Goal. Repeat the data below exactly, dropping any pictures it holds.

Data section.
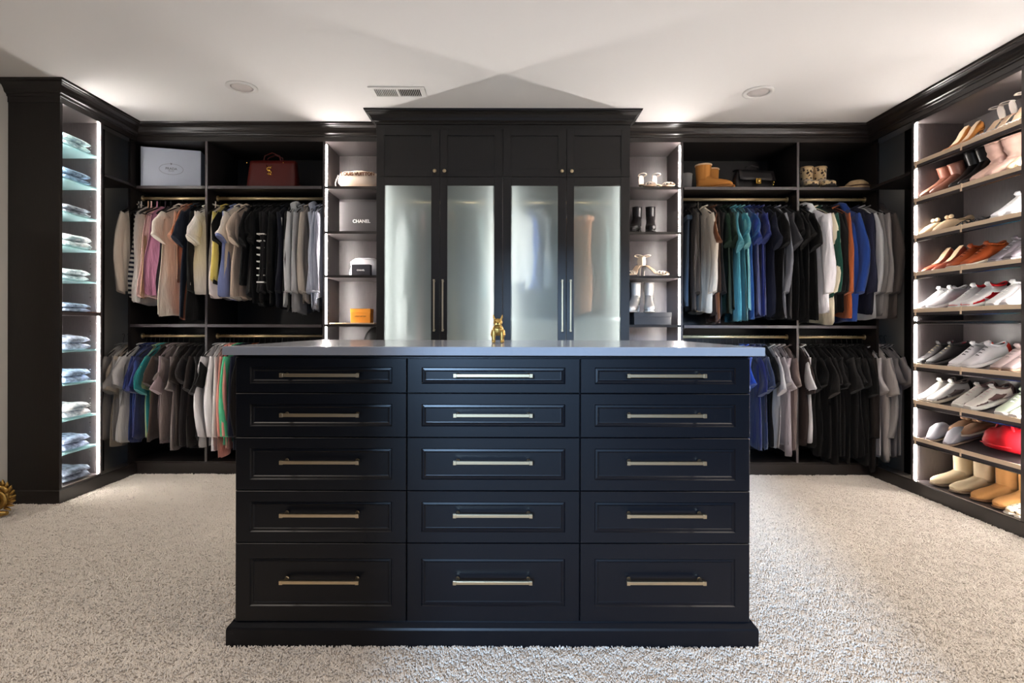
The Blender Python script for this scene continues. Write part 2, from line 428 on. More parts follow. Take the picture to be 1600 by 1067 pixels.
# ------------------------------------------------------------------ central wardrobe
def shaker(w, h, st_l, st_r, st_t, st_b, t=.02, mid=None):
    """frame of a door centred in x, bottom at z 0, face at y=0 looking to -y"""
    mb = MB()
    mb.box(-w / 2, -w / 2 + st_l, 0, t, 0, h).box(w / 2 - st_r, w / 2, 0, t, 0, h)
    mb.box(-w / 2 + st_l, w / 2 - st_r, 0, t, 0, st_b).box(-w / 2 + st_l, w / 2 - st_r, 0, t, h - st_t, h)
    return mb
def bar_pull(parent, length, vertical, loc, m=BRASS):
    r = .0055
    mb = MB()
    a = length / 2
    if vertical:
        mb.box(-r, r, -.037, -.037 + 2 * r, -a, a)
        for s in (-1, 1):
            mb.lathe([(.0055, -.027), (.0055, -.004), (.008, -.0005)], (0, 0, s * (a - .012)), 'y', 10)
            mb.box(-r - .0015, r + .0015, -.0385, -.0255, s * (a - .006) - .006, s * (a - .006) + .006)
    else:
        mb.box(-a, a, -.037, -.037 + 2 * r, -r, r)
        for s in (-1, 1):
            mb.lathe([(.0055, -.027), (.0055, -.004), (.008, -.0005)], (s * (a - .014), 0, 0), 'y', 10)
            mb.box(s * (a - .006) - .006, s * (a - .006) + .006, -.0385, -.0255, -r - .0015, r + .0015)
    return mb.build('bar_pull', m, parent, loc, bevel=.001)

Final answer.
The Blender Python script for this scene continues. Write part 2, from line 428 on. More parts follow. Take the picture to be 1600 by 1067 pixels.
# ------------------------------------------------------------------ central wardrobe
def shaker(w, h, st_l, st_r, st_t, st_b, t=.02, mid=None):
    """frame of a door centred in x, bottom at z 0, face at y=0 looking to -y"""
    mb = MB()
    mb.box(-w / 2, -w / 2 + st_l, 0, t, 0, h).box(w / 2 - st_r, w / 2, 0, t, 0, h)
    mb.box(-w / 2 + st_l, w / 2 - st_r, 0, t, 0, st_b).box(-w / 2 + st_l, w / 2 - st_r, 0, t, h - st_t, h)
    return mb
def bar_pull(parent, length, vertical, loc, m=BRASS):
    r = .0055
    mb = MB()
    a = length / 2
    if vertical:
        mb.box(-r, r, -.037, -.037 + 2 * r, -a, a)
        for s in (-1, 1):
            mb.lathe([(.0055, -.027), (.0055, -.004), (.008, -.0005)], (0, 0, s * (a - .012)), 'y', 10)
            mb.box(-r - .0015, r + .0015, -.0385, -.0255, s * (a - .006) - .006, s * (a - .006) + .006)
    else:
        mb.box(-a, a, -.037, -.037 + 2 * r, -r, r)
        for s in (-1, 1):
            mb.lathe([(.0055, -.027), (.0055, -.004), (.008, -.0005)], (s * (a - .014), 0, 0), 'y', 10)
            mb.box(s * (a - .006) - .006, s * (a - .006) + .006, -.0385, -.0255, -r - .0015, r + .0015)
    return mb.build('bar_pull', m, parent, loc, bevel=.001)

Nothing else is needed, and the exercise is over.